Aim:
Extract every line of the material that holds the string "Continue".

Exercise materials:
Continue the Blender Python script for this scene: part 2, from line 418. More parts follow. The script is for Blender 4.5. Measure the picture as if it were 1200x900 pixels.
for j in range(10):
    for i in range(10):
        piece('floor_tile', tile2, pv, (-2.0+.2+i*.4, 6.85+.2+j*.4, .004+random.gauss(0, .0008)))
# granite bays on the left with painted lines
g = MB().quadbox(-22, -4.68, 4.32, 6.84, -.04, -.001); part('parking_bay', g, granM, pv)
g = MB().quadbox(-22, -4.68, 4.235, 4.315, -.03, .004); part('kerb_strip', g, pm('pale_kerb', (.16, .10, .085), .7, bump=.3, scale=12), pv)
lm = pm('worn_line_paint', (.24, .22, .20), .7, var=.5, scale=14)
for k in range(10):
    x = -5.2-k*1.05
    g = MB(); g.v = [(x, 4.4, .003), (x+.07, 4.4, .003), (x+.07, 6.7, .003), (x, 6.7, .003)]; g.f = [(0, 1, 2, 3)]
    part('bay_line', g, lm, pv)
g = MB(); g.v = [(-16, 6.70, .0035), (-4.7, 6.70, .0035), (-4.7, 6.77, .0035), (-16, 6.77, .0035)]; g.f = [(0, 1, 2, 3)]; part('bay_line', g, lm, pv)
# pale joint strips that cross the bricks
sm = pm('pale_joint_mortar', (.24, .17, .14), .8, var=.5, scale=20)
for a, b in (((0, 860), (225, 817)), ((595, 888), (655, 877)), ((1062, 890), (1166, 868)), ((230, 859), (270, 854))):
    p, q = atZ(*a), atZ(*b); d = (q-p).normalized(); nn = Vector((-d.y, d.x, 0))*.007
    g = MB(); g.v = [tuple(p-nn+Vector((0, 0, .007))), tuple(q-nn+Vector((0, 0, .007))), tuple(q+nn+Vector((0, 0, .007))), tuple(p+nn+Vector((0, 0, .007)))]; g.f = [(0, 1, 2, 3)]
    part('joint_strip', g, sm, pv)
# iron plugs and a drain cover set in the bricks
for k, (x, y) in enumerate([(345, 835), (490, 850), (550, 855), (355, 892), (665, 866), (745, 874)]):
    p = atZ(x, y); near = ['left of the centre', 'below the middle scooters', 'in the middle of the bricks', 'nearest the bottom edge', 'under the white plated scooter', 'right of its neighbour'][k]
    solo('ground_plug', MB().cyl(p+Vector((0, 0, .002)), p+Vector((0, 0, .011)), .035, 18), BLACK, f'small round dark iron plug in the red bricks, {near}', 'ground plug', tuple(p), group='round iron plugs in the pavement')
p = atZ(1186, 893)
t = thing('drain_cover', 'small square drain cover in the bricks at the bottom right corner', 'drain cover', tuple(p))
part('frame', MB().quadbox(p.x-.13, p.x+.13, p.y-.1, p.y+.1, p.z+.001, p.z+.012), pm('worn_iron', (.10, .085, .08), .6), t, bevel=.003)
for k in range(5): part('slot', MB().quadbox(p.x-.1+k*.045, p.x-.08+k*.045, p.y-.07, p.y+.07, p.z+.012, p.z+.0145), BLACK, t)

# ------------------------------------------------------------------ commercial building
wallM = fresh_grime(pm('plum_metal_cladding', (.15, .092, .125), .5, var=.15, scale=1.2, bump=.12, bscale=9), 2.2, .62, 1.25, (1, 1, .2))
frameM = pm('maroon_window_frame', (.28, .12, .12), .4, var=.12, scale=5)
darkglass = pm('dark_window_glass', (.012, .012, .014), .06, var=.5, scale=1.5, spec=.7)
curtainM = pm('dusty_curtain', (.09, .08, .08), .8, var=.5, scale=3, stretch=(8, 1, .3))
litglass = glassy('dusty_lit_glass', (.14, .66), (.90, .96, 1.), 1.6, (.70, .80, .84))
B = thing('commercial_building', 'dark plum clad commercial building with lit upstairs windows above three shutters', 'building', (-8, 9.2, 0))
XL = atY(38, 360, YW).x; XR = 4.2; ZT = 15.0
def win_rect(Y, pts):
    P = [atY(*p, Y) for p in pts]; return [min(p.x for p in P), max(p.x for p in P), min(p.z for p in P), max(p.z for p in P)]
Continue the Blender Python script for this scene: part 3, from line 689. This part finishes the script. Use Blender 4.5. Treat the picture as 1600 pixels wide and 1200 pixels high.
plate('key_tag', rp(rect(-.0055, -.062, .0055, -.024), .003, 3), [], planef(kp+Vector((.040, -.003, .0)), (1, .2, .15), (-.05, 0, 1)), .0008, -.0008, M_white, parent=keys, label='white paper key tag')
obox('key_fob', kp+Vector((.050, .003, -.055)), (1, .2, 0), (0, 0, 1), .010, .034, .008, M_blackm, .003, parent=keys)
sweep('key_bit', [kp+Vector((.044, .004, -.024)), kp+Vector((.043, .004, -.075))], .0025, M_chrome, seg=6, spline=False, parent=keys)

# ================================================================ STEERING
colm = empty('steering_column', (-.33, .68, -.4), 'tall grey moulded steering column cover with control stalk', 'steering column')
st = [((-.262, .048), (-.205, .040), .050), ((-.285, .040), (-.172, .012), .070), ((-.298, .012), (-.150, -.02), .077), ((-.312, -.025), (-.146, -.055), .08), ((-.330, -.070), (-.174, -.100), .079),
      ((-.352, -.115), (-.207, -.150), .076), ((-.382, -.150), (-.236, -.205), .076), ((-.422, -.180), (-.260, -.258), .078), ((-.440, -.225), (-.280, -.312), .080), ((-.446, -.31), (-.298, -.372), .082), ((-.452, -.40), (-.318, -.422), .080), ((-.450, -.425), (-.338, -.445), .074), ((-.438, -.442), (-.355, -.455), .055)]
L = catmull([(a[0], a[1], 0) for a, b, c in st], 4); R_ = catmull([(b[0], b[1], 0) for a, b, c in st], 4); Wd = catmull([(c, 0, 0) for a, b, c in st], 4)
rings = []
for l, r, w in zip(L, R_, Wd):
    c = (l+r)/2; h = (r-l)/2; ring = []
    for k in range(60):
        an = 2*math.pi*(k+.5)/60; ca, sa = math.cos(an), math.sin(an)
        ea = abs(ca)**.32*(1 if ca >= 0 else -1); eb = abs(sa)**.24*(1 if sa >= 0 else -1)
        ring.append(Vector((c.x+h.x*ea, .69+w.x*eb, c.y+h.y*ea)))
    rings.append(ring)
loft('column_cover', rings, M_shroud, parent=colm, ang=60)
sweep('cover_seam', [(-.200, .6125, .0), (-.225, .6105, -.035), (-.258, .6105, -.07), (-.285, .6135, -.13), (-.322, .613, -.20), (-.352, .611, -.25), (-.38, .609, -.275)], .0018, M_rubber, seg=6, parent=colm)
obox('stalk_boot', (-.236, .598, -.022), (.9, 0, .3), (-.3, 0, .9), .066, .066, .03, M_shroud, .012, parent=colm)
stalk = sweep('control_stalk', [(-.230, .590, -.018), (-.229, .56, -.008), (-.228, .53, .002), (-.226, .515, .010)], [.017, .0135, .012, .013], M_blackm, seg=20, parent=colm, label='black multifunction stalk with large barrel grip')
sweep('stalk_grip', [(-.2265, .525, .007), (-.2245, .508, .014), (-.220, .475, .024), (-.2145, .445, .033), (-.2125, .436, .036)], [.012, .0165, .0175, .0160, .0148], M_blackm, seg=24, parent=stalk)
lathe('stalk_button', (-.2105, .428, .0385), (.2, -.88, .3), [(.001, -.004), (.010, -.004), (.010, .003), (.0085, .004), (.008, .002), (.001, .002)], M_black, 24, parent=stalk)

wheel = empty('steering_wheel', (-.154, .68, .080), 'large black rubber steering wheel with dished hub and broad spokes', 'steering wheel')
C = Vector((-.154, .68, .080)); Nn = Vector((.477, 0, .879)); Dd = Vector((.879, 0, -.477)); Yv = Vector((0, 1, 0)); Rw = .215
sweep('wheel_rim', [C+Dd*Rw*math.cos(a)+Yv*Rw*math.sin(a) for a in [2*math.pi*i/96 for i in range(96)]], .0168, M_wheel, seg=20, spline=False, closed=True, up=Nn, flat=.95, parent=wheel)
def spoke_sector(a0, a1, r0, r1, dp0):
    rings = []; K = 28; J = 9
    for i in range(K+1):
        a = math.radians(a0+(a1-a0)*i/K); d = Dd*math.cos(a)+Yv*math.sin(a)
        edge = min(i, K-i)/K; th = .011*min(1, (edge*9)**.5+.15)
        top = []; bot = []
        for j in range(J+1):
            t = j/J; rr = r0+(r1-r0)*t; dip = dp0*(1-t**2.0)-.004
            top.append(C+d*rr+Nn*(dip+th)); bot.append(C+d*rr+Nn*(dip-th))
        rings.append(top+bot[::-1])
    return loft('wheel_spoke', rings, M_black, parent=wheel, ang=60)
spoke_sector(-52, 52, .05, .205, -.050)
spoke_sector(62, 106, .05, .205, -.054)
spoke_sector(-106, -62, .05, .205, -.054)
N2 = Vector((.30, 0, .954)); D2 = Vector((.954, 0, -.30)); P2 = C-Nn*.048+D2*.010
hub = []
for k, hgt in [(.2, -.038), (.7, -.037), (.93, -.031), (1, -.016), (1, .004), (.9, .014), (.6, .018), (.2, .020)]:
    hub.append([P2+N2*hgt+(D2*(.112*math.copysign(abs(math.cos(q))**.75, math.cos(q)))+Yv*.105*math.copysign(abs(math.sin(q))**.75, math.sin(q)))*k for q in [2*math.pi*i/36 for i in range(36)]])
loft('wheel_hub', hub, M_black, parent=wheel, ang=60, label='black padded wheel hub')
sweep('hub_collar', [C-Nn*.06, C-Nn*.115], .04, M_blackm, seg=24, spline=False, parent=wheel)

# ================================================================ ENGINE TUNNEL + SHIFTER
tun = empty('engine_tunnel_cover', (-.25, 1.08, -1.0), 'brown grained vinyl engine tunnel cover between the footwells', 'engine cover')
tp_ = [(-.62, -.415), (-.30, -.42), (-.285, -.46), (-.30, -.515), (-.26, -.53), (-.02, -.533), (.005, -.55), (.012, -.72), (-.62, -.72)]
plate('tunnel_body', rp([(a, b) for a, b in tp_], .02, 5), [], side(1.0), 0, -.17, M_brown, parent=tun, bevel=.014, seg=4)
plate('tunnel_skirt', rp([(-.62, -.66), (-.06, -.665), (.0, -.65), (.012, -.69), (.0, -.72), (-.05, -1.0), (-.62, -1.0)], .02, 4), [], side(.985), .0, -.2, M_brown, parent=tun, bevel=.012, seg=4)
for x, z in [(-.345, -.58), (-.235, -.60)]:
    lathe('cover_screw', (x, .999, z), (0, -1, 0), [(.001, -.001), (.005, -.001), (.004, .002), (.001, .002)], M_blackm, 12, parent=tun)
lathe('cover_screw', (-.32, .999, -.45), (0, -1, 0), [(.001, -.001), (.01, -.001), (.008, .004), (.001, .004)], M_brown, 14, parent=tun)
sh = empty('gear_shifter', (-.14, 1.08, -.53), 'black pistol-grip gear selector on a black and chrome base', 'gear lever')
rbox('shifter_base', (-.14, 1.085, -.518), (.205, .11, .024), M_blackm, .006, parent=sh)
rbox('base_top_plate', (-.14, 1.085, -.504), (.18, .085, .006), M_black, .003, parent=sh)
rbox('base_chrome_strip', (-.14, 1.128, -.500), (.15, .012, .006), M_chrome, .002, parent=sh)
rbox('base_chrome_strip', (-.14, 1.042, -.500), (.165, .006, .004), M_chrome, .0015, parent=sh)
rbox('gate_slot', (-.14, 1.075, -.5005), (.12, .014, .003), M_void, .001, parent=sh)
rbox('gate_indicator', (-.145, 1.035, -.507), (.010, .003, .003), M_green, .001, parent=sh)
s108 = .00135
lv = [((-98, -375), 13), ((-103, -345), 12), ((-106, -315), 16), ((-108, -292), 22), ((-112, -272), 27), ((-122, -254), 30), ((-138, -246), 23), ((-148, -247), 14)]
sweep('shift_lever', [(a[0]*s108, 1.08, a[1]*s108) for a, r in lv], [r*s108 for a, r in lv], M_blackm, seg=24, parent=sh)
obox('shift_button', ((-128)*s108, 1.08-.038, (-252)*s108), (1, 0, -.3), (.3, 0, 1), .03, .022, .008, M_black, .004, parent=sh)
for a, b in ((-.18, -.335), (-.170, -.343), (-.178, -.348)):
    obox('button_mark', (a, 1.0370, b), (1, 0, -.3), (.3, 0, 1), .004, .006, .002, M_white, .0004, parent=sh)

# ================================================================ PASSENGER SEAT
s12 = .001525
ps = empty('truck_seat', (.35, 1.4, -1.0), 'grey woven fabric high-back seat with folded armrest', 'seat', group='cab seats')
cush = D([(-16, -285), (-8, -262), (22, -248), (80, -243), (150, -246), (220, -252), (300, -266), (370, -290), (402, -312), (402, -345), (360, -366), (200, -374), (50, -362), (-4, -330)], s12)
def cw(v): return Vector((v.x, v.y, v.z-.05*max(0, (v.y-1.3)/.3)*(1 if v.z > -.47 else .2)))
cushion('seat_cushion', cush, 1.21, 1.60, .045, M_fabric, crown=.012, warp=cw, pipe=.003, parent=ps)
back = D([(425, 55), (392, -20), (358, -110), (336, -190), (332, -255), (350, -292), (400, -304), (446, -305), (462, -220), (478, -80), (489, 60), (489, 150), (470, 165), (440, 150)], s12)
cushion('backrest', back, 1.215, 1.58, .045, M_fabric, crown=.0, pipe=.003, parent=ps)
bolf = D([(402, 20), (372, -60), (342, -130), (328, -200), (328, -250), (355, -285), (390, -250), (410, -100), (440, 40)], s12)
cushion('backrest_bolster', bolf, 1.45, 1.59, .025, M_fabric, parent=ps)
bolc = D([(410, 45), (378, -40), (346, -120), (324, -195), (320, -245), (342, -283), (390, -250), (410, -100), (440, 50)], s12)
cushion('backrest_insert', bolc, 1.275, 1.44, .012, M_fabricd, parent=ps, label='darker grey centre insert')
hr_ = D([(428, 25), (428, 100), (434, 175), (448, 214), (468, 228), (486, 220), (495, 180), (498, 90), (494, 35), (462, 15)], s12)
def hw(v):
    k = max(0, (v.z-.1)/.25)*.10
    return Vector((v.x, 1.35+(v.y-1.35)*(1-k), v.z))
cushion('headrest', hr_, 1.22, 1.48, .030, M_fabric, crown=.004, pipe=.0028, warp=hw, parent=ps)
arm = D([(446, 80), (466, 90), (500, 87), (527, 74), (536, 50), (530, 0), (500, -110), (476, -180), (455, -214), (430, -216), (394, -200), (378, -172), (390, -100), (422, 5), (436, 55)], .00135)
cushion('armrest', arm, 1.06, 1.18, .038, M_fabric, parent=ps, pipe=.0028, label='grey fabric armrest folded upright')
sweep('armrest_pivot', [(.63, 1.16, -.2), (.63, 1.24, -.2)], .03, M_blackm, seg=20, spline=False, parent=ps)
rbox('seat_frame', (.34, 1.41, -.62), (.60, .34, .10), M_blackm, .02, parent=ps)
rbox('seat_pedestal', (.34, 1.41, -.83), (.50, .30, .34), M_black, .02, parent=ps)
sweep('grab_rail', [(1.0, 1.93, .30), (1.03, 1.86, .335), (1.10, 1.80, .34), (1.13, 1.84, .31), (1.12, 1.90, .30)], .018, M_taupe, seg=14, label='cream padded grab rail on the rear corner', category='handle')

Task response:
Continue the Blender Python script for this scene: part 2, from line 418. More parts follow. The script is for Blender 4.5. Measure the picture as if it were 1200x900 pixels.
Continue the Blender Python script for this scene: part 3, from line 689. This part finishes the script. Use Blender 4.5. Treat the picture as 1600 pixels wide and 1200 pixels high.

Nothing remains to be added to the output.